In Android it is handled by the Log class. It too allows for runtime configuration of loggers and it involves setting Android system properties using the setprop command, which is nice if you are building an app as part of the OS but maybe overkill or even clunky if you just want to create your next great app. And what if you don’t want your shipping app to have any logging whatsoever? You certainly want it during development, trust me :) Well enter this little utility class:
package com.neenbedankt.rainydays.util;
public class Logging {
public static final boolean LOGV = true;
public static final boolean LOGD = false || LOGV;
public static final boolean LOGI = false || LOGD;
public static final boolean LOGW = false || LOGI;
public static final boolean LOGE = false || LOGW;
}
What this does is setting some flags that indicate what level of logging you want.

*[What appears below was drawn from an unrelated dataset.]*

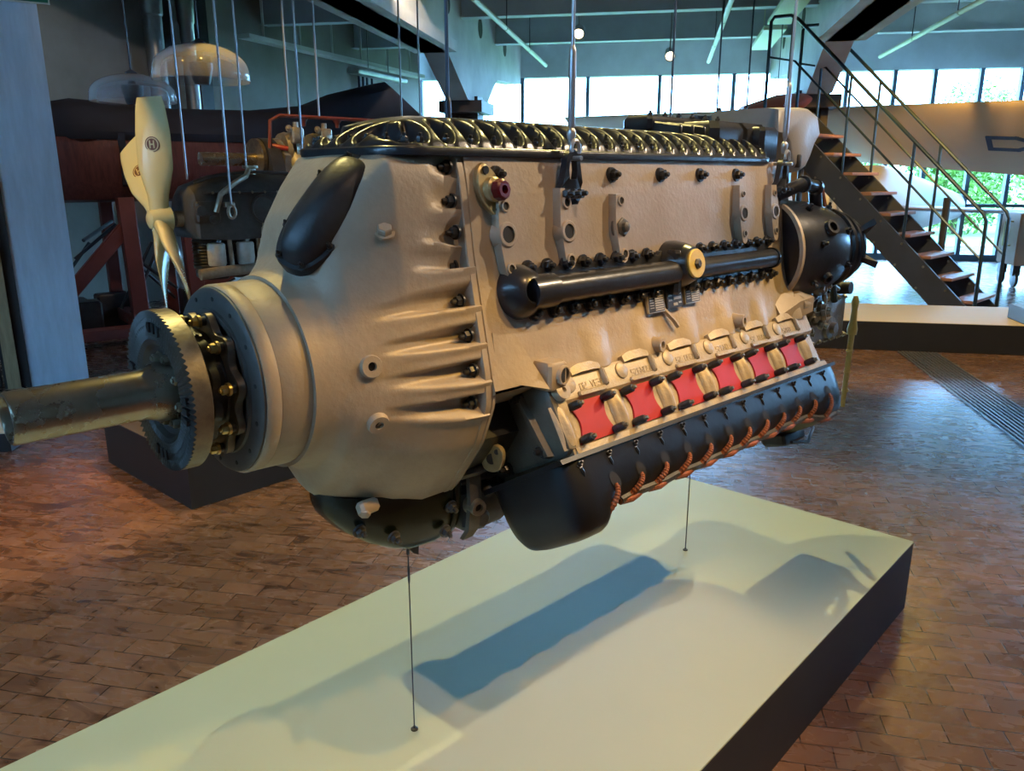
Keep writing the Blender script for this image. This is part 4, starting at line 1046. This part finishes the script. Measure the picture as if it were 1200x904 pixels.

If you want all logging, just set LOGV to true. If you only want the “info” level and up just enable info. Easy! Now you still have to reference this from your code like this:
// you can also use a static import to drop the Logging part...
if (Logging.LOGD) {
Log.d(TAG, 'This is my debug statement');
}
Tip: you can setup an Eclipse template to generate these kinds of code blocks very fast.
Now the beauty of this all is that since the LOGD variable is a static final (a constant) the compiler will strip out the entire if statement if the LOGD variable is false, hence no logging in your final app and no bytecode generated for it either.
So by introducing a simple class and wrapping the log statements in an if block you’ll still be able to enable particular levels of logging, while in your shipping product the logging is stripped out.